_Problem to work on_. Please quote exactly the lines below from the line containing "(.46, .022, .003), sheen=.35)" to the line containing "rough=.33, spec=.0032, sheen=.6)", both lines included, and nothing else.

_Data extract_.
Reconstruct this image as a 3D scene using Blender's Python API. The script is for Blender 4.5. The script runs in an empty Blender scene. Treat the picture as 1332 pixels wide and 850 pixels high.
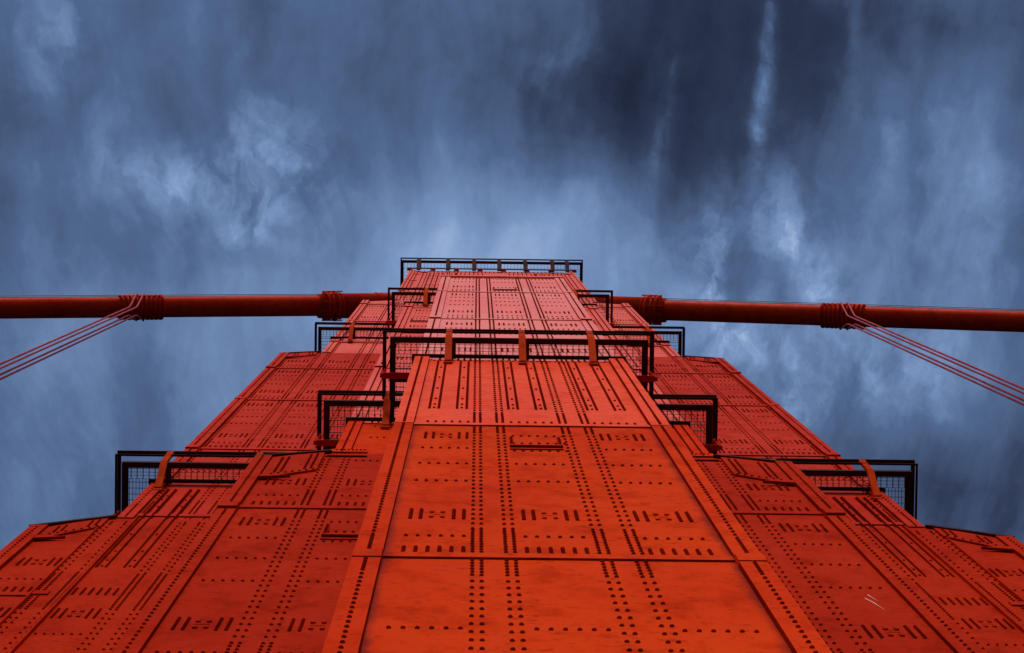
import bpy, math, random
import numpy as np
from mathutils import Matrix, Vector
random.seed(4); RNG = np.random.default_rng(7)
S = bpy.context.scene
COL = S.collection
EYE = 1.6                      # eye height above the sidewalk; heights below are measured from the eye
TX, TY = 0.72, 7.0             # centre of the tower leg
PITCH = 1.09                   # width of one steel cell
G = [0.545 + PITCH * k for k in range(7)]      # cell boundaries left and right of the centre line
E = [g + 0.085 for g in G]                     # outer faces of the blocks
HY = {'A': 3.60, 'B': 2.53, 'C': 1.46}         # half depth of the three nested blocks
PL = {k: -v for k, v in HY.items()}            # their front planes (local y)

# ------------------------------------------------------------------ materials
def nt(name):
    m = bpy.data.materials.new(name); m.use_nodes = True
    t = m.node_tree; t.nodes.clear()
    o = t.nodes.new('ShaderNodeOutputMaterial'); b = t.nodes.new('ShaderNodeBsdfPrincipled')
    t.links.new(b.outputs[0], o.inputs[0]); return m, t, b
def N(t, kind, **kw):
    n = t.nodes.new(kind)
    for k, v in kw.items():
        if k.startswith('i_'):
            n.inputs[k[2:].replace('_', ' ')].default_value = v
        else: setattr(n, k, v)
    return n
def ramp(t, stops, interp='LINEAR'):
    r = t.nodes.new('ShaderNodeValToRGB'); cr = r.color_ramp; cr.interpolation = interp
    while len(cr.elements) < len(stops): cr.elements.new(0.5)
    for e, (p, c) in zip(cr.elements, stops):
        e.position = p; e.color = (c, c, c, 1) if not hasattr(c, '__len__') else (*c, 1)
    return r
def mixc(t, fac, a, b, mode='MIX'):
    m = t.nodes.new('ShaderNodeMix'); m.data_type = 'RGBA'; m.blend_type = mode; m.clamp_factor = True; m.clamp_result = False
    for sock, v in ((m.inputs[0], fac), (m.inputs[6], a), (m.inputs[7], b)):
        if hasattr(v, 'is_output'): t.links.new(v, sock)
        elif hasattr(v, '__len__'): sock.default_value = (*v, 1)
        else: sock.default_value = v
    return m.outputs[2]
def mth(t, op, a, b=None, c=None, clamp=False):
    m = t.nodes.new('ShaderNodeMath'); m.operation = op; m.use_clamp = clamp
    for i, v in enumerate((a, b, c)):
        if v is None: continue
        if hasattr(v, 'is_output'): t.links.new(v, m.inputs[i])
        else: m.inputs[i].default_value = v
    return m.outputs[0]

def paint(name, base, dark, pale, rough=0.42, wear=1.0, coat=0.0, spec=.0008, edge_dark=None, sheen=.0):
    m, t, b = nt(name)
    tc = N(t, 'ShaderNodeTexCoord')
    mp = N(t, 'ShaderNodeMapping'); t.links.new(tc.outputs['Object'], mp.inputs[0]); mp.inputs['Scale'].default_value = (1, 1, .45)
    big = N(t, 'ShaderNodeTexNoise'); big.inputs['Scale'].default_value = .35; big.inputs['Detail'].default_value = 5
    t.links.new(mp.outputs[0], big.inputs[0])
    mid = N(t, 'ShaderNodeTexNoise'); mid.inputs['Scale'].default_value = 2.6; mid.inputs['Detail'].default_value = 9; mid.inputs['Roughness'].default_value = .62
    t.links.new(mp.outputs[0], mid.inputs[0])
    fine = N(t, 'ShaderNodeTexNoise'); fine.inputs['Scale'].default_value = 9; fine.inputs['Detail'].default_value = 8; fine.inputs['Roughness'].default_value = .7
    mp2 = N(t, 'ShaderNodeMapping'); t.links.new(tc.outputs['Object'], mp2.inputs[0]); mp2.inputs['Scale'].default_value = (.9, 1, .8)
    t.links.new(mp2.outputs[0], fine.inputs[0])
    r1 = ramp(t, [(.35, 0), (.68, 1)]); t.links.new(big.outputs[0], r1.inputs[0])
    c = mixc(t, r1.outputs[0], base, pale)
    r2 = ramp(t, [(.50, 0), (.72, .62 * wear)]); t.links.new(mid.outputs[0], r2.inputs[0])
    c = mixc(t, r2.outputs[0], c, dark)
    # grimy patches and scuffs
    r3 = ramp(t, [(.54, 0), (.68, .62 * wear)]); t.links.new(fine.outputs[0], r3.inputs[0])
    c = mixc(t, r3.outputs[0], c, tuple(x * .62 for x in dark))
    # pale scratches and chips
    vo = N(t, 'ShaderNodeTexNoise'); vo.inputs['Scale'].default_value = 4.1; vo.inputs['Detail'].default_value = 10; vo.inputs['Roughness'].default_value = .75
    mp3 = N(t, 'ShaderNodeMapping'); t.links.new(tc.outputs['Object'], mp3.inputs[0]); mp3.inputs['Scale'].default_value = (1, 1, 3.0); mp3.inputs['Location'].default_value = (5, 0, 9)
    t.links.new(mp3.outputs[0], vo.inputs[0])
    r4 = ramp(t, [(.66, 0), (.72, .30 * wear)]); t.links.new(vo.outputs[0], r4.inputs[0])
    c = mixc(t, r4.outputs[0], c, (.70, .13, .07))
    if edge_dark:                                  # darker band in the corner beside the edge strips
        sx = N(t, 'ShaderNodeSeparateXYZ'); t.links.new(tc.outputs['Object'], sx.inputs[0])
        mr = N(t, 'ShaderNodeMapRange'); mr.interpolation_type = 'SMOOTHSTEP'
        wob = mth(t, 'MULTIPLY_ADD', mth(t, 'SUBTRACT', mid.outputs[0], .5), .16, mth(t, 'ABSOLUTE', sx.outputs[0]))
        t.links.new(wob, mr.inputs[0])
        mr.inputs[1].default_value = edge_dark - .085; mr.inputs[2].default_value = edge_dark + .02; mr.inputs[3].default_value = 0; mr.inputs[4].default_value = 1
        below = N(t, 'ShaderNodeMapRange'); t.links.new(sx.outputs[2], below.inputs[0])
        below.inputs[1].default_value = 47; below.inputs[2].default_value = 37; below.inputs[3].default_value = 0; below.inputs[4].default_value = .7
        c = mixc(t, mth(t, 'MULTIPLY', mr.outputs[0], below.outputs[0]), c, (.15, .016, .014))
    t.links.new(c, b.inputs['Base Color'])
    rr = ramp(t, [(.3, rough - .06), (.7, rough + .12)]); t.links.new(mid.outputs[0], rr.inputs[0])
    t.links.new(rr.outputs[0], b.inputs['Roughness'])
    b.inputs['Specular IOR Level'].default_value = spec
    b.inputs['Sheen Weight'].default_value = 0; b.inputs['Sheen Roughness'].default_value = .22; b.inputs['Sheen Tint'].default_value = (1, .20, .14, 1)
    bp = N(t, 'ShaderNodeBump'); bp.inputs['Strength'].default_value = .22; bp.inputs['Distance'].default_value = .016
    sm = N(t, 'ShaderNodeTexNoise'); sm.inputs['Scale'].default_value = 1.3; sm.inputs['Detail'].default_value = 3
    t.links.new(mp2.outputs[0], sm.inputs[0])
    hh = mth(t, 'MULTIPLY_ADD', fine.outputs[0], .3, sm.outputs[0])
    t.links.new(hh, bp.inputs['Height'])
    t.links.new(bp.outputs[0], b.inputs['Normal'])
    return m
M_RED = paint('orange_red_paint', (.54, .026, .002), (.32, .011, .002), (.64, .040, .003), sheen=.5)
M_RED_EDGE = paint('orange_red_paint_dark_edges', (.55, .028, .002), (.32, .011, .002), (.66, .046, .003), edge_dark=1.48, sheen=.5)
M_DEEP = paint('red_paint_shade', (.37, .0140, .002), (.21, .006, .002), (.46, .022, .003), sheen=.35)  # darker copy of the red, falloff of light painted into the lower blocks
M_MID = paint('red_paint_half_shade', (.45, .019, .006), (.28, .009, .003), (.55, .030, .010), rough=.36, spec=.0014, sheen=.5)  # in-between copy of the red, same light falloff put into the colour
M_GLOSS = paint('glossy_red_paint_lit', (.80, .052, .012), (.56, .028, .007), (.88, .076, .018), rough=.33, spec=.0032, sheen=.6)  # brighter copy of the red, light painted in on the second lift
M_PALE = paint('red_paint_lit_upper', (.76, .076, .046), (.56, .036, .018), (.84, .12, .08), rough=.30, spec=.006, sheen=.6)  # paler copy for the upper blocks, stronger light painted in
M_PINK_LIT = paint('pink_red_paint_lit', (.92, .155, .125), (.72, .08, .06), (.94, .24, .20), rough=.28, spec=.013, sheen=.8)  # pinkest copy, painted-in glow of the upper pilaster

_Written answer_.
M_DEEP = paint('red_paint_shade', (.37, .0140, .002), (.21, .006, .002), (.46, .022, .003), sheen=.35)  # darker copy of the red, falloff of light painted into the lower blocks
M_MID = paint('red_paint_half_shade', (.45, .019, .006), (.28, .009, .003), (.55, .030, .010), rough=.36, spec=.0014, sheen=.5)  # in-between copy of the red, same light falloff put into the colour
M_GLOSS = paint('glossy_red_paint_lit', (.80, .052, .012), (.56, .028, .007), (.88, .076, .018), rough=.33, spec=.0032, sheen=.6)  # brighter copy of the red, light painted in on the second lift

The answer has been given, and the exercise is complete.